“In that moment I understood what that tremor of the heart had been. It was a kind of childhood longing that had always remained – and would forever remain – unfulfilled.”
If you are going to read (or have read) Norwegian Wood, by Haruki Murakami, I highly suggest you listen to the Beatles’ song it was named after. It is this song, which, at the start of the novel, pushes the narrator into a long recollection of his university days: Tokyo in the late 1960s.
Toru Watanabe moves from his hometown to Tokyo at age 18 to enroll in a small university as a drama student. He is not passionate about drama, but is simply going through the motions of life. Enter Naoko, a ghost from the past, the ex-girlfriend of Toru’s late friend Kizuki, who killed himself in their senior year. The two enter into a strange relationship, troubled by the shadow of a past that still haunts them. Simultaneously, Toru meets Midori, an outgoing, if slightly enigmatic girl, with whom he begins a whirlwind friendship.
The above summary paints Norwegian Wood as a romance, which in a way it is. But in the novel, like in life, romance just one part of the larger theme, life. Summarizing it all is a difficult task. It is a story of love, but also of loss, and friendship, and ideology, and most of all, it is a deep meditation on the human condition. One might place it under the literary category of Bildungsroman. But again, this title hardly seems fitting, as Norwegian Wood goes beyond just depicting the confusing haze of student days. Unlike many Bildungsroman, at the end of the novel, the character does not emerge as what can be described as evolved, or all the wiser about the world.
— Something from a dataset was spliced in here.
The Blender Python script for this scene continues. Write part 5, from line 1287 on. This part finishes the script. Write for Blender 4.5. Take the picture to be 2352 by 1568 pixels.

Norwegian Wood’s wonderfully crafted narrative is paired with the painfully beautiful prose of Murakami, expertly translated for us by Jay Rubin. His translation is the first English translation and only one authorized for sale outside of Japan. Reading Murakami feels more like reading poetry than prose. He achieves this effect by giving special attention to the smallest of details or briefest of encounters, like a firefly on a warm evening, the clothing of a girl, or the music playing in the background. All of these things, when described by Murakami, become suddenly deeply important, and vital to the story. Norwegian Wood, and many of his other novels, is almost an ode to the minutiae of life. After reading it, one starts to cherish such details more in his, or her, own life.
Though set in the past, and in (for most readers of this article) a foreign country, Norwegian Wood preserves a sense of universality that transcends time, culture, and indeed, gender. It is a must-read for any university student, an essential part of sentimental education, a term here not referring to purely romantic sentiment, but like Norwegian Wood itself, all human emotion. I would genuinely defy anyone not to enjoy this book, and not to emerge from it with their view of the world forever altered.